Monday, October 24, 2011

Make-Ups Make a Difference

Parents and teachers participating in our courses and workshops sometimes get a little rattled when we suggest that they not request that their child or student say “I’m sorry.”  This bumps up against what almost all of us were taught as children, which is to apologize if someone is upset with us or we have done something “wrong.”  There are three main reasons that we recommend avoiding apologies:

1.   Typically, an apology simply wipes the slate clean.  There is no deepening of understanding, no true resolution to the issue and no change in behavior.  An apology let’s someone off the hook without making amends. 

2.   When a child simply repeats the words “I’m sorry,” because his parents requested that he do so, he generally doesn’t feel sorry.  Requesting that a child say the words when there are no authentic feelings behind them puts him out of integrity with himself.
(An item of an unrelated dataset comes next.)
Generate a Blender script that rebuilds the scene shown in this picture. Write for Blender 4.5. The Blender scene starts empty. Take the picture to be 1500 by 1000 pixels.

3.  Instead of apologizing, doing a make-up makes such a big difference in relationships.  

Make-ups are a way to make amends.  If a relationship is disrupted, someone can restore balance through a make-up.  If a young child hits a friend, an adult can discuss options other than hitting, what the child wanted and how the other child might have felt.  The adult can suggest several make-up ideas if the child has not done them before.  The make-up, though, is the child’s decision, not the adult’s.  The child might decide to ask his friend if he can give him a hug or he can share a favorite toy. 

If an older child breaks a lamp, he can decide to have a certain amount of money withdrawn from his allowance each week until he pays for a new one.  If a teen forgets to tell mom that she has a meeting after school and moms needlessly waits in the pick-up line, the teen can do a make-up for inconveniencing mom, such as doing the laundry, babysitting a younger sibling or washing the car.  

One of the most powerful things a parent can do is to model make-ups.  Through watching us – and we may not even be aware that they are – children learn what a difference they can make with make-ups.